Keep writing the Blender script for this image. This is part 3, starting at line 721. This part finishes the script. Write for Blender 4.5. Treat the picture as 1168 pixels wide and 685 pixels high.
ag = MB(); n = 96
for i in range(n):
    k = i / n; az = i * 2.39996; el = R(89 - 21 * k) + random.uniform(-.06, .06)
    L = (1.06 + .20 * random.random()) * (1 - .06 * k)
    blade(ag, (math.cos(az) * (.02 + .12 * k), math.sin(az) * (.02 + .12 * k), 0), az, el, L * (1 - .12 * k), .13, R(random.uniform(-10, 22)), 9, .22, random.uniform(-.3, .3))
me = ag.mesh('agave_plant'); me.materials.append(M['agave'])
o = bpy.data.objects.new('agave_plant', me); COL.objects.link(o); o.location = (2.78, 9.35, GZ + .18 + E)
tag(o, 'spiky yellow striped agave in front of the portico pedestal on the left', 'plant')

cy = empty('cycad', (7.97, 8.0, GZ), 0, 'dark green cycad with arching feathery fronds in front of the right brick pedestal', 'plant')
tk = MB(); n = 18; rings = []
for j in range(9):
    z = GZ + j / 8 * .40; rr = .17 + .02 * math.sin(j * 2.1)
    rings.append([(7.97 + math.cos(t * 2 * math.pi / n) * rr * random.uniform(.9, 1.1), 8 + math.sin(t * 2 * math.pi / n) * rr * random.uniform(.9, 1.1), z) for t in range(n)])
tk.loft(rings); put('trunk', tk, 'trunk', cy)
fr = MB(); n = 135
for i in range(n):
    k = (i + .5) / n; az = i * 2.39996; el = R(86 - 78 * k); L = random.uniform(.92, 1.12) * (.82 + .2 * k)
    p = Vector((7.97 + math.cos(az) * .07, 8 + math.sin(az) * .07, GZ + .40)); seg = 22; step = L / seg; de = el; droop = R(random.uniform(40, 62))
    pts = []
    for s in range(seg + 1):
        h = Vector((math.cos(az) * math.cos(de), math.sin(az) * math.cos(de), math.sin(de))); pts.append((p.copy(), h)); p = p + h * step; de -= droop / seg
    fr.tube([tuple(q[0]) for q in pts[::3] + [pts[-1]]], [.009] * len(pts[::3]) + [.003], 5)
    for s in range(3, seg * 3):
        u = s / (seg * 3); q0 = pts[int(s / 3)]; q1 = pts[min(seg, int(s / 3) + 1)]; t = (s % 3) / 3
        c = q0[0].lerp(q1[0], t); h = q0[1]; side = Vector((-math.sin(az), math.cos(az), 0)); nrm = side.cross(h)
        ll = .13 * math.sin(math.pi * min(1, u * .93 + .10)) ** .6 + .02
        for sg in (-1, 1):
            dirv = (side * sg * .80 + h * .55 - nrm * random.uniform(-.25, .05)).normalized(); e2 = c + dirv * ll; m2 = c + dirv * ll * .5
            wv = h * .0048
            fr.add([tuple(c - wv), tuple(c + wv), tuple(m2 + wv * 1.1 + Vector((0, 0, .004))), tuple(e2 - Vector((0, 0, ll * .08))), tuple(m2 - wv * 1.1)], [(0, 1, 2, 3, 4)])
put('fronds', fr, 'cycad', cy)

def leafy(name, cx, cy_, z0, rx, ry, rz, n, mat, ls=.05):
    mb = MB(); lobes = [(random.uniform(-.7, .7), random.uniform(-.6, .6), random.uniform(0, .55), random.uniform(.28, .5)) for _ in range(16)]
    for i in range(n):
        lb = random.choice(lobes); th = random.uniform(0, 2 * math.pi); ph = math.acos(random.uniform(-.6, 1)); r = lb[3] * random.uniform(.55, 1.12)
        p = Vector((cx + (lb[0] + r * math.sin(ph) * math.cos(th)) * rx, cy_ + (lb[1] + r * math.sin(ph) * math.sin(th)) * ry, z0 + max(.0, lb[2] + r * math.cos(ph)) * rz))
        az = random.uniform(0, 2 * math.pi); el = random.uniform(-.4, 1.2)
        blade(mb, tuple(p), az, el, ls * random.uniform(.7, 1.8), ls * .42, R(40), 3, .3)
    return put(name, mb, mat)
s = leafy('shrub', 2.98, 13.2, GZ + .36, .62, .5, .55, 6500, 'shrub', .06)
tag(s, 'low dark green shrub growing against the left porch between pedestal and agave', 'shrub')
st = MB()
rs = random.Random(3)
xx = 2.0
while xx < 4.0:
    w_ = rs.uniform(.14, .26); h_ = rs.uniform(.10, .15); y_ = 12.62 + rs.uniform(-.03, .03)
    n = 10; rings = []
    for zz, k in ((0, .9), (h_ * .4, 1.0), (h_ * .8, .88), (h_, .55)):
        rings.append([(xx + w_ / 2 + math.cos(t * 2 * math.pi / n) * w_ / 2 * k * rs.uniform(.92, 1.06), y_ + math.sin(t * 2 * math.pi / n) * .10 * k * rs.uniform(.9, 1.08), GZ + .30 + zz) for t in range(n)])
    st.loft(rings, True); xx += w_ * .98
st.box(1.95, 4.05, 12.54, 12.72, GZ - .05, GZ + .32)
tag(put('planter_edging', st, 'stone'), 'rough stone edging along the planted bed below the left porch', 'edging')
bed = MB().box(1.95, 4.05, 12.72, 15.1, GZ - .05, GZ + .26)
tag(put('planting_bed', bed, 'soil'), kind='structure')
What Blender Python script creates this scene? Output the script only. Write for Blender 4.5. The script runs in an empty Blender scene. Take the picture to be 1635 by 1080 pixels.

◆ ◆ ◆ ◆ ◆ ◆ ◆

Exercise prompt » Write out the entire listing exactly.

The reply »
Keep writing the Blender script for this image. This is part 3, starting at line 721. This part finishes the script. Write for Blender 4.5. Treat the picture as 1168 pixels wide and 685 pixels high.
ag = MB(); n = 96
for i in range(n):
    k = i / n; az = i * 2.39996; el = R(89 - 21 * k) + random.uniform(-.06, .06)
    L = (1.06 + .20 * random.random()) * (1 - .06 * k)
    blade(ag, (math.cos(az) * (.02 + .12 * k), math.sin(az) * (.02 + .12 * k), 0), az, el, L * (1 - .12 * k), .13, R(random.uniform(-10, 22)), 9, .22, random.uniform(-.3, .3))
me = ag.mesh('agave_plant'); me.materials.append(M['agave'])
o = bpy.data.objects.new('agave_plant', me); COL.objects.link(o); o.location = (2.78, 9.35, GZ + .18 + E)
tag(o, 'spiky yellow striped agave in front of the portico pedestal on the left', 'plant')

cy = empty('cycad', (7.97, 8.0, GZ), 0, 'dark green cycad with arching feathery fronds in front of the right brick pedestal', 'plant')
tk = MB(); n = 18; rings = []
for j in range(9):
    z = GZ + j / 8 * .40; rr = .17 + .02 * math.sin(j * 2.1)
    rings.append([(7.97 + math.cos(t * 2 * math.pi / n) * rr * random.uniform(.9, 1.1), 8 + math.sin(t * 2 * math.pi / n) * rr * random.uniform(.9, 1.1), z) for t in range(n)])
tk.loft(rings); put('trunk', tk, 'trunk', cy)
fr = MB(); n = 135
for i in range(n):
    k = (i + .5) / n; az = i * 2.39996; el = R(86 - 78 * k); L = random.uniform(.92, 1.12) * (.82 + .2 * k)
    p = Vector((7.97 + math.cos(az) * .07, 8 + math.sin(az) * .07, GZ + .40)); seg = 22; step = L / seg; de = el; droop = R(random.uniform(40, 62))
    pts = []
    for s in range(seg + 1):
        h = Vector((math.cos(az) * math.cos(de), math.sin(az) * math.cos(de), math.sin(de))); pts.append((p.copy(), h)); p = p + h * step; de -= droop / seg
    fr.tube([tuple(q[0]) for q in pts[::3] + [pts[-1]]], [.009] * len(pts[::3]) + [.003], 5)
    for s in range(3, seg * 3):
        u = s / (seg * 3); q0 = pts[int(s / 3)]; q1 = pts[min(seg, int(s / 3) + 1)]; t = (s % 3) / 3
        c = q0[0].lerp(q1[0], t); h = q0[1]; side = Vector((-math.sin(az), math.cos(az), 0)); nrm = side.cross(h)
        ll = .13 * math.sin(math.pi * min(1, u * .93 + .10)) ** .6 + .02
        for sg in (-1, 1):
            dirv = (side * sg * .80 + h * .55 - nrm * random.uniform(-.25, .05)).normalized(); e2 = c + dirv * ll; m2 = c + dirv * ll * .5
            wv = h * .0048
            fr.add([tuple(c - wv), tuple(c + wv), tuple(m2 + wv * 1.1 + Vector((0, 0, .004))), tuple(e2 - Vector((0, 0, ll * .08))), tuple(m2 - wv * 1.1)], [(0, 1, 2, 3, 4)])
put('fronds', fr, 'cycad', cy)

def leafy(name, cx, cy_, z0, rx, ry, rz, n, mat, ls=.05):
    mb = MB(); lobes = [(random.uniform(-.7, .7), random.uniform(-.6, .6), random.uniform(0, .55), random.uniform(.28, .5)) for _ in range(16)]
    for i in range(n):
        lb = random.choice(lobes); th = random.uniform(0, 2 * math.pi); ph = math.acos(random.uniform(-.6, 1)); r = lb[3] * random.uniform(.55, 1.12)
        p = Vector((cx + (lb[0] + r * math.sin(ph) * math.cos(th)) * rx, cy_ + (lb[1] + r * math.sin(ph) * math.sin(th)) * ry, z0 + max(.0, lb[2] + r * math.cos(ph)) * rz))
        az = random.uniform(0, 2 * math.pi); el = random.uniform(-.4, 1.2)
        blade(mb, tuple(p), az, el, ls * random.uniform(.7, 1.8), ls * .42, R(40), 3, .3)
    return put(name, mb, mat)
s = leafy('shrub', 2.98, 13.2, GZ + .36, .62, .5, .55, 6500, 'shrub', .06)
tag(s, 'low dark green shrub growing against the left porch between pedestal and agave', 'shrub')
st = MB()
rs = random.Random(3)
xx = 2.0
while xx < 4.0:
    w_ = rs.uniform(.14, .26); h_ = rs.uniform(.10, .15); y_ = 12.62 + rs.uniform(-.03, .03)
    n = 10; rings = []
    for zz, k in ((0, .9), (h_ * .4, 1.0), (h_ * .8, .88), (h_, .55)):
        rings.append([(xx + w_ / 2 + math.cos(t * 2 * math.pi / n) * w_ / 2 * k * rs.uniform(.92, 1.06), y_ + math.sin(t * 2 * math.pi / n) * .10 * k * rs.uniform(.9, 1.08), GZ + .30 + zz) for t in range(n)])
    st.loft(rings, True); xx += w_ * .98
st.box(1.95, 4.05, 12.54, 12.72, GZ - .05, GZ + .32)
tag(put('planter_edging', st, 'stone'), 'rough stone edging along the planted bed below the left porch', 'edging')
bed = MB().box(1.95, 4.05, 12.72, 15.1, GZ - .05, GZ + .26)
tag(put('planting_bed', bed, 'soil'), kind='structure')
What Blender Python script creates this scene? Output the script only. Write for Blender 4.5. The script runs in an empty Blender scene. Take the picture to be 1635 by 1080 pixels.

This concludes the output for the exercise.